Another problem with creating these wonderful, deep, multi-dimensional characters is that it’s just as easy for the writer to get attached to the characters as the reader (I mean, if the author isn’t attached to them, can they really expect the reader to be?) and that does, sometimes, make it hard to do the awful things to them that the story demands. Although he only appeared on page for a very brief time (the hotel sequence was added later) I set Sir Phillip of Essex (the MC’s mentor) up to be this ideal of what it was to be a knight of the round table and, when it came time to have him horribly murdered, I was far more attached to the character than I’d expected.
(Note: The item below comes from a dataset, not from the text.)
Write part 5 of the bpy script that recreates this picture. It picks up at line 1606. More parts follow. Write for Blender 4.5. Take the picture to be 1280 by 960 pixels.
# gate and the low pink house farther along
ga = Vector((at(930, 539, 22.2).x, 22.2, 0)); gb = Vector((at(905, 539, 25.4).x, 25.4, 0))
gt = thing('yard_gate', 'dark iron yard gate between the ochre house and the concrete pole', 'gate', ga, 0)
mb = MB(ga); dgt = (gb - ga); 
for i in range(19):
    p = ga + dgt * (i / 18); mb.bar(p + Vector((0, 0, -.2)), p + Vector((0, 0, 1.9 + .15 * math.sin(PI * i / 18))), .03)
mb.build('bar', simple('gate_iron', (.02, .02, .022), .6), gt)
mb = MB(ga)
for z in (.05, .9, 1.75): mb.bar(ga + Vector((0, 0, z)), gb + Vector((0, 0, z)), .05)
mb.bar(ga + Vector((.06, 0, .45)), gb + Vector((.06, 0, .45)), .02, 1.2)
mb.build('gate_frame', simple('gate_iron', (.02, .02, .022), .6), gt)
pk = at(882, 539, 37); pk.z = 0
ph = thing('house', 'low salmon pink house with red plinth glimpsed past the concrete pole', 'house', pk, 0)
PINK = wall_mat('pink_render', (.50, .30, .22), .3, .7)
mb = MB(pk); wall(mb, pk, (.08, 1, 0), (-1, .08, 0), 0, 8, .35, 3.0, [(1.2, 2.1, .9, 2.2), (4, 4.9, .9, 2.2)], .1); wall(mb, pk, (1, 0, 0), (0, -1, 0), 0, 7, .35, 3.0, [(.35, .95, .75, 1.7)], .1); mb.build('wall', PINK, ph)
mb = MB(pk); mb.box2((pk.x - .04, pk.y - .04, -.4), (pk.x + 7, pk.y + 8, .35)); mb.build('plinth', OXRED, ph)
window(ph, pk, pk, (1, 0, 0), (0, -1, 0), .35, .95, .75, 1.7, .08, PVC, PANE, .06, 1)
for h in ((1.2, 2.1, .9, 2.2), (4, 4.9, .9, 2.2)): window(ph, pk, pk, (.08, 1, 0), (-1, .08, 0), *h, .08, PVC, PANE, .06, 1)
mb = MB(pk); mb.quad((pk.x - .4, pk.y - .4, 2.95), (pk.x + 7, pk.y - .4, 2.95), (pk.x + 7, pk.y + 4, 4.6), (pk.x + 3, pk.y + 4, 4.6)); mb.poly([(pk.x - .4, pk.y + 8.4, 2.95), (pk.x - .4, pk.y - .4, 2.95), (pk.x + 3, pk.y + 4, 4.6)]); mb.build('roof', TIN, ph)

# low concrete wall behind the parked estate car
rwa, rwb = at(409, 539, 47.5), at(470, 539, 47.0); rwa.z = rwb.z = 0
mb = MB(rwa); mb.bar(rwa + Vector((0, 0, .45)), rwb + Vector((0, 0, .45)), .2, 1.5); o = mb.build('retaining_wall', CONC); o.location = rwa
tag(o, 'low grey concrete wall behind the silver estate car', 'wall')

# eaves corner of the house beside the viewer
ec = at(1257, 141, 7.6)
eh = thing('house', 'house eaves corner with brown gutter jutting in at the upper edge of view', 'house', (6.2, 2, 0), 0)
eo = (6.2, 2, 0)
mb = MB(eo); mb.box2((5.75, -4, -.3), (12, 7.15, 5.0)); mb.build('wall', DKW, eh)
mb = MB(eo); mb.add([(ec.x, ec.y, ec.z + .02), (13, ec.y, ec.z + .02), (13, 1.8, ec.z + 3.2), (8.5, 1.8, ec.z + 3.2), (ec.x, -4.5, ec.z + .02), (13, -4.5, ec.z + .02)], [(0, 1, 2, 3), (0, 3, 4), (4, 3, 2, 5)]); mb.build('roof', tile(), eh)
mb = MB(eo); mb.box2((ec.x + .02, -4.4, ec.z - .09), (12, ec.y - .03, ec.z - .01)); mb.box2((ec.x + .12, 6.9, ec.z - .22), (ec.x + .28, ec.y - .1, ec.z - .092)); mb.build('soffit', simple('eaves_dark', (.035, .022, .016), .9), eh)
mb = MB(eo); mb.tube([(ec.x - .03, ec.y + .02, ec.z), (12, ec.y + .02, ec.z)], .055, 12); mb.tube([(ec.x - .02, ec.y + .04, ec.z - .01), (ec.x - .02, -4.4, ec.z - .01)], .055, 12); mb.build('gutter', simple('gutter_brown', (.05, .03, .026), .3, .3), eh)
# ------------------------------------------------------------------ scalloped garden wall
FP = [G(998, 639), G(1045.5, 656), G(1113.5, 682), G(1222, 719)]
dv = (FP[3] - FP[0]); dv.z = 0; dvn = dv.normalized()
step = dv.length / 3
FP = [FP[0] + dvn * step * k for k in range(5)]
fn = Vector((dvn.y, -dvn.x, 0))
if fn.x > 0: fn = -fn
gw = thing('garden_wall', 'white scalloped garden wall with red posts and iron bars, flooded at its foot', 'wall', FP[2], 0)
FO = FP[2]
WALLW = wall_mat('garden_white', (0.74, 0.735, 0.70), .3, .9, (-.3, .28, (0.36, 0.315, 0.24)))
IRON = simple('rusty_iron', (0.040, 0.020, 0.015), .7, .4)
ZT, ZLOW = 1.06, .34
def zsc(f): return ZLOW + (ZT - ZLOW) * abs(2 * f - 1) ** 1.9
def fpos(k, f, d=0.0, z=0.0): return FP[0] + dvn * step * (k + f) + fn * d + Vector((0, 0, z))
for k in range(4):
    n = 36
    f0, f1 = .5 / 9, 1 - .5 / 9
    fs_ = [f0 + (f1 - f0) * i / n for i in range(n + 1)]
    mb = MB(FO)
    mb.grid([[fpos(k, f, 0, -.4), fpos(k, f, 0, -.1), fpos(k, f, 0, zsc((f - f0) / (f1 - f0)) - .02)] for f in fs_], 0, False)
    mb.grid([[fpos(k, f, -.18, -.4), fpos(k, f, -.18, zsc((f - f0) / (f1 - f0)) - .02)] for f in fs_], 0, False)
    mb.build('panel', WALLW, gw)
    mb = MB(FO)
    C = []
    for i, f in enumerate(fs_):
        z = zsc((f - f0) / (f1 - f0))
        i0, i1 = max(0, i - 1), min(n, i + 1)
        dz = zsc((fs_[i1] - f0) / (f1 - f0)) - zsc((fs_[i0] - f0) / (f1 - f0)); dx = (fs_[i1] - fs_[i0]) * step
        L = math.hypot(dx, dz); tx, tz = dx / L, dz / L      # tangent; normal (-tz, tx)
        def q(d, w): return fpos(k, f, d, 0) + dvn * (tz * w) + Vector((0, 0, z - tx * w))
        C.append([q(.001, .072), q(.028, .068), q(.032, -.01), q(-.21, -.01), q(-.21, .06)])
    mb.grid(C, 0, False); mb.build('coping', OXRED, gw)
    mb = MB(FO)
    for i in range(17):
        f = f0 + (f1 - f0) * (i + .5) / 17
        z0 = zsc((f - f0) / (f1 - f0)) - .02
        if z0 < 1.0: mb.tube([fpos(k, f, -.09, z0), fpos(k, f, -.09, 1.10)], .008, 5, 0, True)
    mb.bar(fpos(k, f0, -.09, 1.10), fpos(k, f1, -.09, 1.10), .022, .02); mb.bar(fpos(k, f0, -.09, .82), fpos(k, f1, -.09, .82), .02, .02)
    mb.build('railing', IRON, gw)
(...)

I didn’t feel as much for Ros for her ‘loss’, we hadn’t been on our journey together as Author/MC yet but, actually murdering this exemplar of knighthood felt like a crime in itself. But I did it.
I had, at one point, planned to have a later treachery. I was angling for one of the core group to be a turncoat somewhere in Dark Magic but, as I worked through Dragon Fire I just couldn’t bring myself to do it. For one, the more I looked at each character the less sense it made and the more ‘forced’ I predicted it would feel. The bonds that these characters had built and the hardships they’d shared laughed in the face of my proposed treachery and that led to the kidnap and brainwashing arc, turning one of the core group against his friends against his will. It worked and it felt right.
So, you see, much as we might want to protect our precious characters, to swaddle them in cotton-wool and keep them safe, we can’t. Stories demand drama and conflict, the characters must be put in peril and at risk and, sometimes, they have to die.
It is hard, just this week I was working on my new manuscript and wanted to steer the story toward an event I’ve had in mind for some time (having the MC fall into the hands of the antagonists). As I explored the possible paths it became clear that this was going to be problematic. First of all, the story is set in space. If the antagonists came themselves there was no reason for them not to just wipe out the entire crew. If the more obvious character took advantage, well. There was already a president for them not leaving ‘possible problems’ behind them so again, I get the situation I want at the expanse of the rest of the main cast. I had to get creative and, since the story is about bigotry and there had been a lot of the open, in-your-face kind, it was time for some of the hidden kind to emerge. It was time for one of the main cast to turn villain.
Measure that against my second WiP, which happens to be Zombie Survival Horror and the expected death-toll that goes with it and the difficulty ramps up exponentially. The thing is, where you have characters turn traitor or die you want it to be a real, emotional impact on your audience. You want them invested in the characters, you want it to hurt. And if it doesn’t hurt for you it’s likely not going to hurt for them. Again it’s something to be handled with care. There are times when an author has used the death of a beloved character to rally the audience behind a new villain but, the examples I remember most vividly are the times when they killed (in my opinion as a fan) the wrong character and not only turned me against the villain but against the series as a whole. It’s a risk you run as an author when you choose to use these narrative tools.
As I said, you should be invested in your characters, you want your audience to be, however you shouldn’t be afraid of using them to their full extent (even if it means killing them in the process). Once you establish their personality/character stay true to it unless there is a properly motivated reason for them to deviate (characters who flip-flop in their opinions/actions are fine, in their place, but they are hard to root for). The characters I write are a part of me. Wherever the inspiration comes from I’m the one who moulds and shaped the initial concept into a character with friends, sometimes family and a vested interest in the events around them. I hope that I can do them justice, give them worth and value to the audience so that, should something bad (or good) happen to them, my audience will feel the thrill or the horror of their actions or their fate.
It’s good to care about your characters, just don’t let it stop you torturing them.